Journalism defining, defending public good’

KARACHI: Journalism is not a job. It is not about selling something. It is a job to defining public good and defending it, said the speakers of a moot here.

Senior Vice President Pakistan People’s Party (PPP) Sherry Rehman said in South Asia media is largely dominated by the corporate business; consequently, journalists have to do what owners of the media houses want. Bonafide journalism is required to raise questions over public issues, she opined.

Business and media may not always have the same agenda. For reporting independently it would have to face many challenges as media houses sometimes are easily pressurized by political, religious and ethnic groups, she said addressing the launching ceremony of ‘Support to Media in Pakistan’ project at a local hotel Friday.

She said that journalist community was one of the most vulnerable communities in Pakistan. They did not have a code of conduct that could be followed by their owners and strictly enforced to filter down news content without being biased and influenced.

“Journalism is not a job. It is not about selling something. It is a job to defining public good and defending it,” she said.

PPP Senator Taj Haider said that the journalists wanted to reflect the issues of society, but they were controlled by militant groups and owners of media houses.

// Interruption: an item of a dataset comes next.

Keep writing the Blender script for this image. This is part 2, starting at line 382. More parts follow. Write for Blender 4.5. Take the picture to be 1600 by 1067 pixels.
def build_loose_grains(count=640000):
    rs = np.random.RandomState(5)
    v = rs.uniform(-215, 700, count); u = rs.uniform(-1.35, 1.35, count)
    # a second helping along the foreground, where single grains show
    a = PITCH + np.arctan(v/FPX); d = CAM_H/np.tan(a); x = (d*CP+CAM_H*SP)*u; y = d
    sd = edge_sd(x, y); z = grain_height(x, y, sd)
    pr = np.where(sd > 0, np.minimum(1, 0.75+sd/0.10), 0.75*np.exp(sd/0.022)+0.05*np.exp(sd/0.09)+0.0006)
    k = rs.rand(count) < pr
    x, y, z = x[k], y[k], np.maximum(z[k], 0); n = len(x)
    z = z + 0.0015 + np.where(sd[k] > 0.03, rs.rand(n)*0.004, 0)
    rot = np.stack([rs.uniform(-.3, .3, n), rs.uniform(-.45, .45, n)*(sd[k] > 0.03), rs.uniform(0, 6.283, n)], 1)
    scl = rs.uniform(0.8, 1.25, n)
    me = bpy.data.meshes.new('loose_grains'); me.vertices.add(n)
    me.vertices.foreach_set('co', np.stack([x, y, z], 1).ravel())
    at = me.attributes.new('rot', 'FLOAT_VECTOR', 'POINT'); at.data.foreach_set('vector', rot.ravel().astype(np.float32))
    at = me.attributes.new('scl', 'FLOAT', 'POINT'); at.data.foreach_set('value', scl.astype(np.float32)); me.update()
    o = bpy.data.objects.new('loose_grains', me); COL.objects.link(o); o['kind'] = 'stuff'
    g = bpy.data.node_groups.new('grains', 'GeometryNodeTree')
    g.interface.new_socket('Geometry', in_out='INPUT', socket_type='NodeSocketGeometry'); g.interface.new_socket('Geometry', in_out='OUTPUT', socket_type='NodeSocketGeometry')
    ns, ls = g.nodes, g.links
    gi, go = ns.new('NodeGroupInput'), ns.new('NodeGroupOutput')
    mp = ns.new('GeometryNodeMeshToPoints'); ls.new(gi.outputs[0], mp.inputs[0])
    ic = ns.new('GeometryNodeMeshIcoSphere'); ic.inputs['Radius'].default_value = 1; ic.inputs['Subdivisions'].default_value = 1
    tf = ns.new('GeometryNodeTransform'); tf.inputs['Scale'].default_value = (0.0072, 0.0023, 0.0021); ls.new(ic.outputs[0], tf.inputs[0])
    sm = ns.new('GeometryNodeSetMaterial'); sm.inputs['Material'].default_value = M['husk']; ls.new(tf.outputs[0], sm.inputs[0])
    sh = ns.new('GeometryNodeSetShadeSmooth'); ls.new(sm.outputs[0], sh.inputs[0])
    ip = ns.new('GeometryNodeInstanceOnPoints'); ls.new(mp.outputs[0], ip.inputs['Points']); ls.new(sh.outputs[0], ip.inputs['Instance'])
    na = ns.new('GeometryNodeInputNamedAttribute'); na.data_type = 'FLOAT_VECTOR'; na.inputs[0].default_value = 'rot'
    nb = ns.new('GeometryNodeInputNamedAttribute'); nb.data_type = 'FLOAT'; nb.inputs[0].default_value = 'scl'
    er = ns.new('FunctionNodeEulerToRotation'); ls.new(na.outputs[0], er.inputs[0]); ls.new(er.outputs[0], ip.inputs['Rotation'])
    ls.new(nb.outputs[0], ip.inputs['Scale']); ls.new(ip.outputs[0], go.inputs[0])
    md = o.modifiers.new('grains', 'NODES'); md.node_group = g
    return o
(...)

“Do we really expect from a corporate media to raise voices for the rights of people? Perhaps not!”

Sometimes media house owners think that they have more power than the state institutions and they start ridiculing the government institutions along with political parties, he said.

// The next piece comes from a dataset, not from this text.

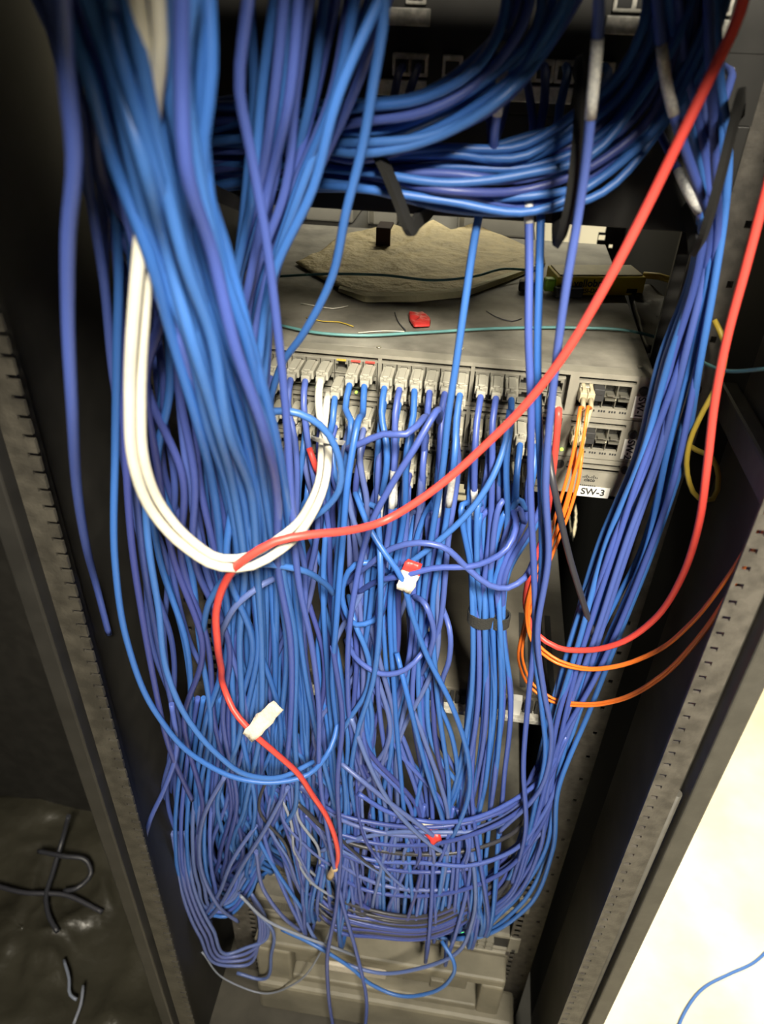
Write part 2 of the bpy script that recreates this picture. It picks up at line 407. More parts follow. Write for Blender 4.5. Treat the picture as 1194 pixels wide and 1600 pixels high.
        for i in range(9): q.box(xc-.0105+i*.0020, xc-.0092+i*.0020, -.0009, 0, ztop-.0312, ztop-.0300)
        q.build('model_marking', M['ink'], t)
        lab = MB().box(x0+.0265, x0+.0585, -.0012, -.0004, z0+.0008, z0+.0125).build('name_label', M['label'], t); lab['label'] = 'white sticker reading SW-3'
        text('SW-3', 'lettering', .0102, (x0+.0425, -.0014, z0+.0066), (math.pi/2, 0, 0), 'ink', lab)
    return t
port_me = port_mesh()
SW1 = switch(0, 'grey rack network switch on top of the stack, numbered 1', 'SW-1', True)
SW2 = switch(-.0445, 'grey rack network switch in the middle, under the top switch', 'SW-2', True)
SW3 = switch(-.089, 'grey rack network switch with the SW-3 sticker, lowest of three', 'SW-3', False)
q = MB()
for px, py in ((722, 545), (592, 543), (880, 566), (1000, 574)): q.cyl(Pz(px, py, -.0002), (0, 0, 1), .0022, .0009, 10)
q.build('lid_screw', M['steel'], SW1)
for c, m in ((9, 'yellow'), (10, 'red'), (11, 'red')):
    MB().box(colx(c)-.0045, colx(c)+.0045, -.0012, .0004, -.0098, -.0084).build('port_tab', M[m], SW1)
for px, py in ((495, 604), (557, 612)): MB().cyl(P(px, py, -.004), (0, -1, 0), .0012, .002, 8).build('status_lamp', M['ledy'], SW1)

# lower rack equipment
def lowdev(z0, z1, label, ear=True, x0=-.2225, x1=.2225, y0=0, depth=.4, ports=True, mtop='top_metal', face='face'):
    t = thing('network_switch', label, 'network switch', (0, .2, z0))
    MB().box(x0, x1, y0+.004, y0+depth, z0, z1, 0, .001).build('chassis', M[mtop], t)
    f = MB(); h = z1-z0
    f.box(x0, x1, y0-.002, y0+.004, z1-.006, z1); f.box(x0, x1, y0-.004, y0+.004, z0, z0+.006)
    f.box(x0, x0+.085, y0-.001, y0+.004, z0+.006, z1-.006)
    f.build('faceplate', M[face], t)
    g = MB()
    for i in range(26):
        for j in range(5): g.box(x0+.006+i*.003, x0+.0075+i*.003, y0-.0016, y0-.001, z0+.009+j*.0055, z0+.0125+j*.0055)
    g.build('grille', M['ink'], t)
    MB().box(x0+.085, x1, y0+.0005, y0+.004, z0+.006, z1-.006).build('port_recess', M['portdark'], t)
    if ear:
        e = MB(); e.box(x1, x1+.019, y0-.004, y0, z0, z1, 0, .001); e.box(x1+.001, x1+.004, y0, y0+.03, z0, z1); e.build('rack_ear', M['face'], t)
        MB().cyl((x1+.0105, y0-.004, z0+.007), (0, -1, 0), .003, .0015, 10).build('ear_screw', M['ink'], t)
    if ports:
        for i in range(24):
            for j in (0, 1):
                o = link(bpy.data.objects.new('port', port_me), t); o.location = Vector((x0+.098+i*.0137, y0-.010, z0+.0145+j*.0145))-parent_loc(t)
    return t
lowdev(-.936, -.892, 'upper pale grey switch low in the rack, buried in blue cables')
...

Haider said that labour rights were also violated by the some owners of media houses as salaries of many journalists were not paid for months together.

Owais Aslam Ali, Secretary General of Pakistan Press Foundation (PPF said Pakistan was among the few countries where community radio was not permitted. He said even Bangladesh and Sri Lanka were far advanced in this regard.

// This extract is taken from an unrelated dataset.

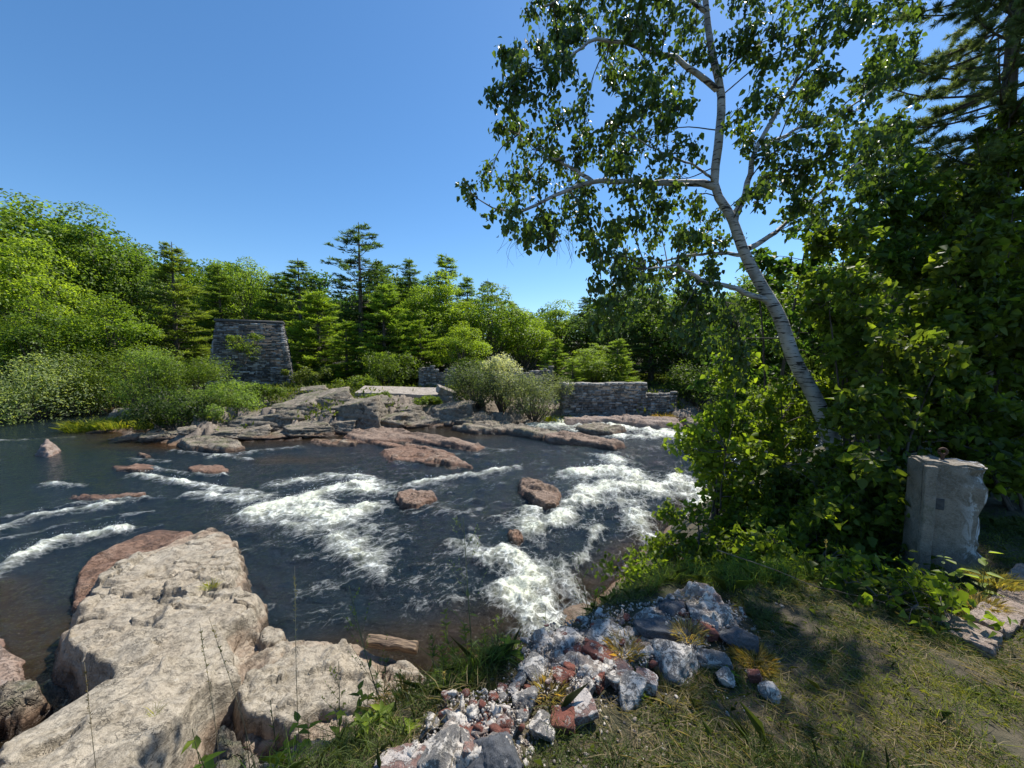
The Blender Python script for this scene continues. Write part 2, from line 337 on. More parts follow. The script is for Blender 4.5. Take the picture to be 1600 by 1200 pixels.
th = np.concatenate([np.linspace(-180, -66, 40)[:-1], np.linspace(-66, 66, 820), np.linspace(66, 180, 40)[1:]])
rr = np.concatenate([[.05, .3, .6], np.geomspace(.8, 90, 620), np.geomspace(93, 900, 30)])
TH, RR = np.meshgrid(np.radians(th), rr, indexing='ij'); X = RR * np.sin(TH); Y = RR * np.cos(TH)
Z = ground_z(X, Y); Z = np.where(RR > 120, Z * 1.0 + 0 * RR, Z)
Z = np.minimum(Z, 14)
Z = np.where(Y < -3, np.minimum(Z, 2.6), Z)
def gridfaces(a, b):
    i = np.arange(a - 1)[:, None] * b; j = np.arange(b - 1)[None]; return np.stack([i + j, i + b + j, i + b + j + 1, i + j + 1], -1).reshape(-1, 4)
xf, yf_ = X.ravel(), Y.ravel()
dfar = yf_ - yfar(xf); dn = yf_ - ycrest(xf); dw = yf_ - ynear(xf)
rockm = np.where(dfar > -1, np.clip(1.15 - dfar / 9, 0, 1), np.where(dw > -.3, 1, np.where(dn > 0, np.where(xf < -.5, 1.0, np.where(xf < 1.4, .6, .15)), 0.0)))
def ground_mat():
    m, nt, out = newmat('bank ground'); n = NT(nt); v = n.pos(); rk = n.attr('rock')
    big = n.noise(v, .9, 5, .6); mid = n.noise(v, 7, 6, .7); fine = n.noise(v, 60, 4, .75)
    soil = n.mix(n.ramp(mid, .35, .65), (.050, .042, .024), (.115, .092, .055)); soil = n.mix(n.ramp(fine, .45, .7, 0, .4), soil, (.18, .14, .085))
    soil = n.mix(n.ramp(big, .45, .6, 0, .7), soil, (.045, .06, .02))
    rock = n.mix(n.ramp(mid, .3, .7), (.11, .085, .065), (.27, .22, .17)); rock = n.mix(n.ramp(fine, .45, .7, 0, .5), rock, (.34, .30, .25))
    z = n.n('SeparateXYZ'); n.l(v, z.inputs[0]); under = n.ramp(z.outputs[2], -.05, .25, 1, 0)
    rock = n.mix(under, rock, n.mix(mid, (.10, .05, .022), (.20, .105, .045)))
    col = n.mix(n.ramp(n.math('ADD', rk, n.math('MULTIPLY', n.math('SUBTRACT', big, .5), .9)), .4, .6), soil, rock)
    p = n.n('BsdfPrincipled'); n.l(col, p.inputs[0]); p.inputs['Roughness'].default_value = .93
    n.l(n.bump(n.math('ADD', mid, n.math('MULTIPLY', fine, .4)), .8, .05), p.inputs['Normal']); n.l(p.outputs[0], out.inputs[0]); return m
g = mk('ground', np.stack([X, Y, Z], -1).reshape(-1, 3), gridfaces(*X.shape), ground_mat(), smooth=True, attrs={'rock': rockm}); g['kind'] = 'structure'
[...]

Commercial push is missing in the community radio and we do not have a trend of non-commercial media, locally. On the other hand, the government fears of uncontrollable propaganda through community radio; therefore it does not allow it, he said.

Ali said despite facing many issues, Pakistani media was still doing a fantastic job. Keeping high values of professionalism was not an easy job; however, the Pakistani journalists are doing a good work despite problems and challenges.

“You have to be impartial, fair and unbiased while covering conflicts and I don’t think that the local media has done a job that bad. Of course it is not up to the mark but it is good under such tremendous pressure,” he said.

Senior journalist Iqbal Khattak said media in Pakistan had come a long way and we could not provide media an environment to flourish. He said electronic media specially lacks following ethical standards. “Sometime, there is no cohesion between newsroom and reporting. Stories should be told ethically and professionally.” He said illegitimate things in media could be reported to ombudsman.

“Media plays incredibly crucial role in a corrupt society to enlighten public about what is happening in public and private sectors,” said Ambassador of Denmark Jesper Moller Sorensen. “I don’t think that media can solve every problem, but it is a part of solution.”

The two-year program has been launched by the Government of Denmark to support professionalization of Pakistani media and to enable Pakistani media to keep up with the growing demand for professional journalism and access to reliable information. The project will be implemented by International Media Support (IMS), a media development non-profit organization which will work together with several Pakistani media support organizations.

Jesper Moller Sorensen said gender inequality was a global issue, out of some 18,000 Pakistani journalists less than five percent were female. If you would see the number of female Danish ambassadors against male Danish ambassadors you would find huge imbalance there as well, he chuckled.

To a query, he said in a long run we do not want Pakistan to live by aid but with its own resources. “We neither say aid nor trade but gradual transition towards development through collaborative working.”

Sorensen termed media as the backbone of a democratic society which plays a crucial role in shaping healthy democracies around the world. “The regional journalists also play an important role in highlighting socio-economic challenges in far-flung areas which otherwise were neglected by the mainstream media.”

He said following the devolution of power to local governments in over 100 districts across Pakistan, district-based journalists had become more important player in evolving scenario of devolution of power in Pakistan due to increase in political and development activities at local level.

The ambassador said the two-year project was set to improve skills and safety of journalists in Pakistan’s provinces, and enable media stakeholders to produce a consensus code of conduct for

the entire sector based on international standards.